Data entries
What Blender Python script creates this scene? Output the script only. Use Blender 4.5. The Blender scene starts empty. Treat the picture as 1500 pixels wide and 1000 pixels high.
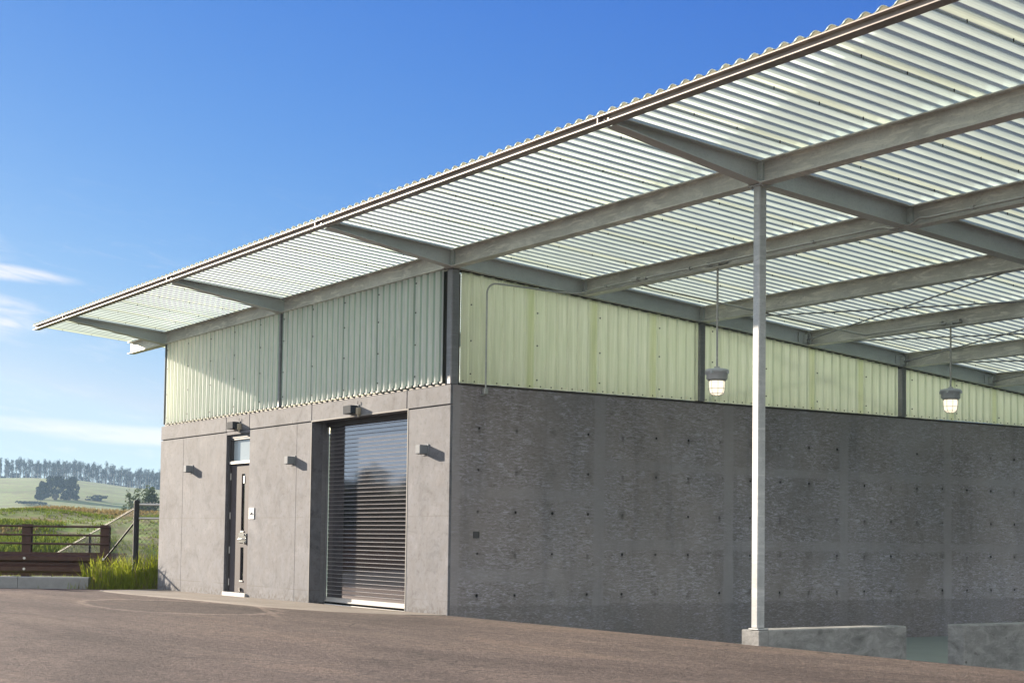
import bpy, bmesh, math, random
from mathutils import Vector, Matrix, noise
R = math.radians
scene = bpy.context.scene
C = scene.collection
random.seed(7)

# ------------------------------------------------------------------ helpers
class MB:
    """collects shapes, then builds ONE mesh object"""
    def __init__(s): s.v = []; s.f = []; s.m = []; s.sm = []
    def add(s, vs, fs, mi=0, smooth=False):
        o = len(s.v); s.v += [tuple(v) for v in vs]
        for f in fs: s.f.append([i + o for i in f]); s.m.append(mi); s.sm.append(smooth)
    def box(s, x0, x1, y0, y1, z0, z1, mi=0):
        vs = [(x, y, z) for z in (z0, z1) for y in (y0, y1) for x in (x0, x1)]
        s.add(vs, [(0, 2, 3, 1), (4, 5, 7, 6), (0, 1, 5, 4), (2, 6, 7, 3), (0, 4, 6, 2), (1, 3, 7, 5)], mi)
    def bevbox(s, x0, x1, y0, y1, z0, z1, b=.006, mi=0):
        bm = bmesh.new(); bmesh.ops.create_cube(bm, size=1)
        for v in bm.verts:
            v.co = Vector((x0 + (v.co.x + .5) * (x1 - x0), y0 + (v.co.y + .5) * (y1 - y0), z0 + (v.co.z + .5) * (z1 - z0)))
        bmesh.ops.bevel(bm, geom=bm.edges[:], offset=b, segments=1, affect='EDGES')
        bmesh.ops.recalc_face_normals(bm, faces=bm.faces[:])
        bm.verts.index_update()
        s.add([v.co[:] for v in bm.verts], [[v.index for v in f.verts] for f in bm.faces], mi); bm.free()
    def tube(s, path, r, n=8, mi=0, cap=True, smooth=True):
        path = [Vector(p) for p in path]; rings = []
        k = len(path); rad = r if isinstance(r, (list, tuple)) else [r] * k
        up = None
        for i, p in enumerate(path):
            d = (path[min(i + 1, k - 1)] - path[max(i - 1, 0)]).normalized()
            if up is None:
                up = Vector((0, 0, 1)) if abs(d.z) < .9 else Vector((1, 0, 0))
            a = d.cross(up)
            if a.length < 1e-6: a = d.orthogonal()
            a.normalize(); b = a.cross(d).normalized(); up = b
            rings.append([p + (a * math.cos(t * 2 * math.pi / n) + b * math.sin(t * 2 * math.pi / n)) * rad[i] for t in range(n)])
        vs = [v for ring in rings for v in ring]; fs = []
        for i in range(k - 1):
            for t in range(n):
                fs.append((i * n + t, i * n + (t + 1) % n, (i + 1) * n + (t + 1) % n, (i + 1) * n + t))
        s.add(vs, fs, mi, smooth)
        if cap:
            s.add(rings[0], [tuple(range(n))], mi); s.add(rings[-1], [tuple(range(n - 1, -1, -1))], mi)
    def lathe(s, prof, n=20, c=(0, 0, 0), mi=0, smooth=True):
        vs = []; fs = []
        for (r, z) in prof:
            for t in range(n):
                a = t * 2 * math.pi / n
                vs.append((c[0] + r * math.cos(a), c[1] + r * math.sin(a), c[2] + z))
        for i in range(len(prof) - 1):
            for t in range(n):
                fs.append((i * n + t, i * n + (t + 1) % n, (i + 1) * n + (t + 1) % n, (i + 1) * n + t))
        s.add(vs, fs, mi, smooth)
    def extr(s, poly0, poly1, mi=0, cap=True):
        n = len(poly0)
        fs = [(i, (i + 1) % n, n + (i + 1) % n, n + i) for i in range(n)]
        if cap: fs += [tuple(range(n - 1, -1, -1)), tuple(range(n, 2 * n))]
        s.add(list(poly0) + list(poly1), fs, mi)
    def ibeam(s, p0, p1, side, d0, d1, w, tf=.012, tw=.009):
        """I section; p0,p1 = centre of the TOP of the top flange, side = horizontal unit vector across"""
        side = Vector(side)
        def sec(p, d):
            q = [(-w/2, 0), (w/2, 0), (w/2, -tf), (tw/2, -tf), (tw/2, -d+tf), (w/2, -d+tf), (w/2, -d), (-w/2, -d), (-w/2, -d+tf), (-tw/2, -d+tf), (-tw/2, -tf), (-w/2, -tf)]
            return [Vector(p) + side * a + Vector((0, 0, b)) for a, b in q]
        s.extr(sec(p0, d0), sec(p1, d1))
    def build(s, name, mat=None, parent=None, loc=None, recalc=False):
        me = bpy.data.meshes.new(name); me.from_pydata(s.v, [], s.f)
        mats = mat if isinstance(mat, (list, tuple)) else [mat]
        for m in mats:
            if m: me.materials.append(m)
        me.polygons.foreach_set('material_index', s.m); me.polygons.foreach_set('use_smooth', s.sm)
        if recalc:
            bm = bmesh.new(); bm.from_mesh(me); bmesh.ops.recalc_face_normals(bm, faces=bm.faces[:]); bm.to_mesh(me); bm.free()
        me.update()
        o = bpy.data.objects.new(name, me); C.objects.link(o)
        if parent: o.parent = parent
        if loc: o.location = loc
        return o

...

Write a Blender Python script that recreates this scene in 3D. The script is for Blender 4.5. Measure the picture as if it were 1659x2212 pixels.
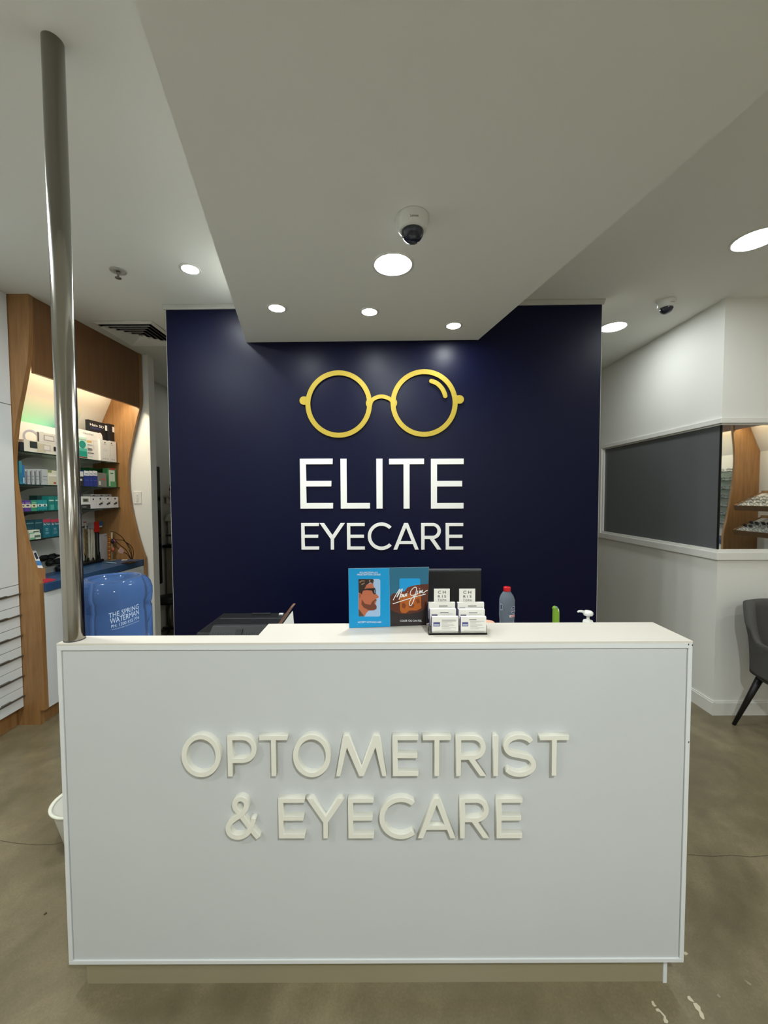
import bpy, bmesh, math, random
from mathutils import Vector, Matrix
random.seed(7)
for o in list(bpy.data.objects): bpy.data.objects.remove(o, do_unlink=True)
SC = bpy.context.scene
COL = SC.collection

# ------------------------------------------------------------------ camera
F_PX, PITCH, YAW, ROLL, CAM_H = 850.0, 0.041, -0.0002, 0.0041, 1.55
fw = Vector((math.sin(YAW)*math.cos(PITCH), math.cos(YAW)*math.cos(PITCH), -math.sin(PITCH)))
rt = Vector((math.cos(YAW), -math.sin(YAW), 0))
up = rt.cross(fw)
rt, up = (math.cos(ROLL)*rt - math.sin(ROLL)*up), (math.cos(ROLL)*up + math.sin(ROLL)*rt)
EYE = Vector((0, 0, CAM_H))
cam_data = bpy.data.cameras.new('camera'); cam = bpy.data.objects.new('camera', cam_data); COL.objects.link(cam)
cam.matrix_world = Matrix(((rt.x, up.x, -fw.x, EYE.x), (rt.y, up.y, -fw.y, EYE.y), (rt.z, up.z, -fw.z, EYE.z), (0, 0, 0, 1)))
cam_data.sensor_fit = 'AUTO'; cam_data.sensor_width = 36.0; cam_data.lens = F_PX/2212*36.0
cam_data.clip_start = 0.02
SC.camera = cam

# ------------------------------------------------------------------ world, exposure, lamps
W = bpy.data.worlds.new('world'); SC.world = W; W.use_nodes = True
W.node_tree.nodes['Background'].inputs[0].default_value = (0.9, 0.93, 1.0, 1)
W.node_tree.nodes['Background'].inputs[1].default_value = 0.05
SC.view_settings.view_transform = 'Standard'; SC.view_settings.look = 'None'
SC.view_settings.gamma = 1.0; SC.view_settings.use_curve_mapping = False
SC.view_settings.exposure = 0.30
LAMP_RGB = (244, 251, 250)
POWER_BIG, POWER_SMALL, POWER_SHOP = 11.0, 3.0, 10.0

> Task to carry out
Make an exact copy of only the lines from the one with "Write a Blender" through the one with "SC.camera = cam". Pictures don't belong in it.

> Answer to this task
Write a Blender Python script that recreates this scene in 3D. The script is for Blender 4.5. Measure the picture as if it were 1659x2212 pixels.
import bpy, bmesh, math, random
from mathutils import Vector, Matrix
random.seed(7)
for o in list(bpy.data.objects): bpy.data.objects.remove(o, do_unlink=True)
SC = bpy.context.scene
COL = SC.collection

# ------------------------------------------------------------------ camera
F_PX, PITCH, YAW, ROLL, CAM_H = 850.0, 0.041, -0.0002, 0.0041, 1.55
fw = Vector((math.sin(YAW)*math.cos(PITCH), math.cos(YAW)*math.cos(PITCH), -math.sin(PITCH)))
rt = Vector((math.cos(YAW), -math.sin(YAW), 0))
up = rt.cross(fw)
rt, up = (math.cos(ROLL)*rt - math.sin(ROLL)*up), (math.cos(ROLL)*up + math.sin(ROLL)*rt)
EYE = Vector((0, 0, CAM_H))
cam_data = bpy.data.cameras.new('camera'); cam = bpy.data.objects.new('camera', cam_data); COL.objects.link(cam)
cam.matrix_world = Matrix(((rt.x, up.x, -fw.x, EYE.x), (rt.y, up.y, -fw.y, EYE.y), (rt.z, up.z, -fw.z, EYE.z), (0, 0, 0, 1)))
cam_data.sensor_fit = 'AUTO'; cam_data.sensor_width = 36.0; cam_data.lens = F_PX/2212*36.0
cam_data.clip_start = 0.02
SC.camera = cam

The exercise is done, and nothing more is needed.